Kritik von Umweltschützern
In einem "Schwarzbuch EPH" beschreibt die Umweltorganisation Greenpeace das undurchsichtige Firmengeflecht des Investors. Darin heißt es "Die EPH ist nicht einmal zehn Jahre jung, hochverschuldet, ihre Finanzgeber tummeln sich in ausländischen Steuerparadiesen auf Zypern und Jersey". Der tschechische Greenpeace-Aktivist Jan Rovenský sagt, dass EPH auf dem tschechischen Markt "nicht zu den schlechtesten gehöre", mit westlichen Standards habe die Arbeitsweise des Unternehmens allerdings wenig zu tun.
Wer für die Folgeschäden haftet, ist unklar
Konzerne haben laut Gesetz die Pflicht, nach dem Verursacherprinzip, die Kosten für Schäden und Folgeschäden zu begleichen. Was aber passiert, wenn die Konzerne es nicht können oder wollen, ist unklar. Ein EPH-Sprecher sagte, dass das Unternehmen seiner Verantwortung als neuer Inhaber der Vattenfall-Braunkohlewerke weiterhin gerecht werde und seine Verpflichtungen erfüllen werde. Greenpeace-Aktivist Rovenský sagt, dass Umweltschutz anders als beim Vorbesitzer Vattenfall für EPH eine untergeordnete Rolle spiele. Mit dem tschechischen Investor als reines Privatunternehmen, habe die Öffentlichkeit nur noch wenige Möglichkeiten, Einfluss auf den Konzern und seine Entscheidungen auch bei Renaturierungsfragen zu nehmen.
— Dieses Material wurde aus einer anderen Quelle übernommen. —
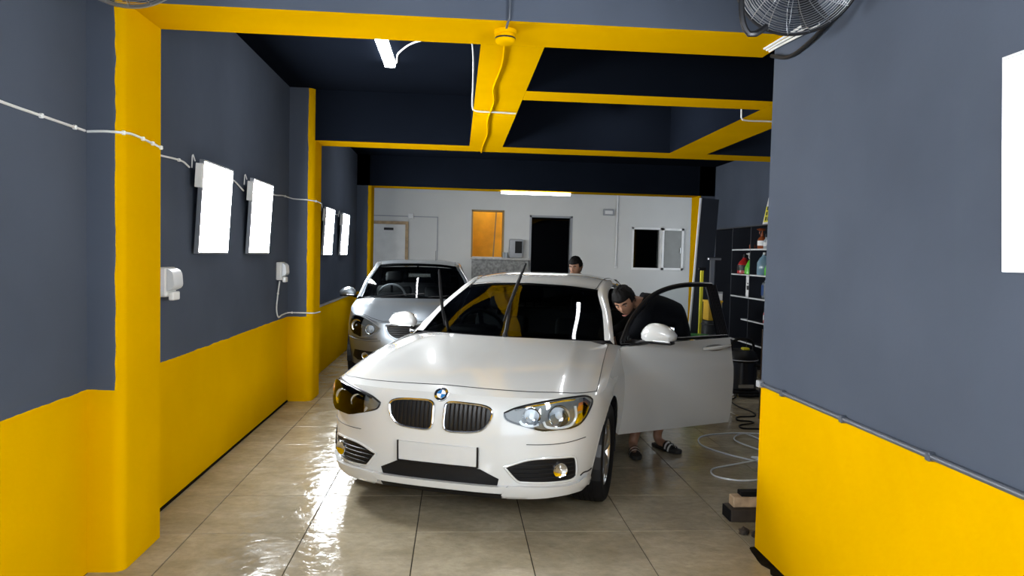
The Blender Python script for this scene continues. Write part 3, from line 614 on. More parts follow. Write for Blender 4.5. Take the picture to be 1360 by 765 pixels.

Tagebau-Erweiterung: "Die Leute sitzen auf gepackten Koffern"
Die EPH-Gruppe schließt nicht aus, die Braunkohle-Abbauflächen auch in der Lausitz zu erweitern. Eine Entscheidung soll es möglichst schnell geben. "Das ist keine Entscheidung, die wir noch lange aufschieben können", sagte der LEAG-Vorstandsvorsitzende, Helmar Rendez, der "Welt". Viele hundert Bürger, die sich schon vor Jahren auf eine Umsiedlung eingestellt haben, "brauchen endlich Sicherheit", so Rendez. Die Leute säßen praktisch auf gepackten Koffern.
Geschäft der Zukunft?
Weitere Dörfer dem Tagebau zu opfern, spricht eigentlich gegen den deutschen Kurs, die Energiewende voranzutreiben und die Emissionen zu senken. Denn bis 2050 will die deutsche Regierung treibhausneutral sein. Braunkohle passe dann nicht mehr in das Konzept, so das Bundesumweltministerium. Was aber, wenn dieser Energie-Ausstieg nicht klappt? EPH mit seinem Chef Křetínský setze genau darauf, glauben Kritiker wie der tschechische Journalist Petr Horký: "Der EPH-Chef wettet, dass die deutschen Politiker falsch liegen und sie es nicht rechtzeitig schaffen, sich von der Kohle zu verabschieden."